1 The points made in this article are known to many researchers. See, for example, Barry Bosworth and George L. Perry, “Productivity and real wages: Is there a puzzle?” and the discussion by Matthew D. Shapiro in Brookings Papers on Economic Activity, Vol. 1, 1994. However, they have not been completely absorbed by the popular press. See, for example, Allen R. Myerson, “In era of belt-tightening, modest gains for workers,” New York Times, February 13, 1997, p. 1.

2 To facilitate comparisons with other measures, the real hourly earnings series has been scaled to 100 in 1964. The shaded areas in this and subsequent figures represent recessions as defined by the National Bureau of Economic Research. The series the BLS refers to as real hourly earnings is actually deflated by the CPIW, the Consumer Price Index for Urban Wage Earners, but that series and the one shown in figure 1 are very similar.

3 This article is concerned only with trends in average real wages. Since the early 1970s there has been a substantial increase in wage inequality.
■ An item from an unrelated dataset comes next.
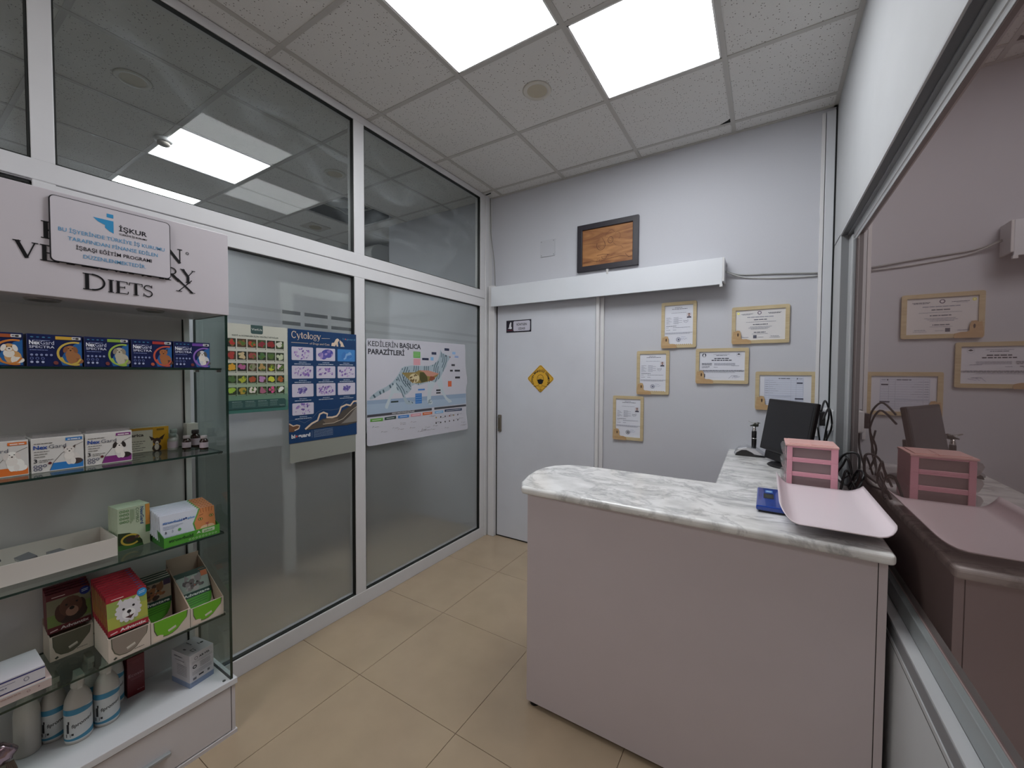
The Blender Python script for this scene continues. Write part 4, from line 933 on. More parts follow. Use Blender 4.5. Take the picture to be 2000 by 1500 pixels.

See, for example, Kevin Murphy and Finis Welch, “The structure of wages,” Quarterly Journal of Economics, Vol. 107, No. 1, February 1992. As a result, the real wages of certain groups of less-skilled workers may have fallen even while average wages rose for the economy as a whole.

4 See “Toward a more accurate measure of the cost of living,” Final report to the Senate Finance Committee, Advisory Commission to study the Consumer Price Index, December 1996.

5 The BLS only produced the CPIU-X1 series back to 1967. Growth rates in the standard CPIU were used to extend the CPIU-X1 series backward from 1967. Since interest rates were relatively stable in this period, this should create no problems.


Opinions expressed in this article are those of the author(s) and do not necessarily reflect the views of the Federal Reserve Bank of Chicago or the Federal Reserve System.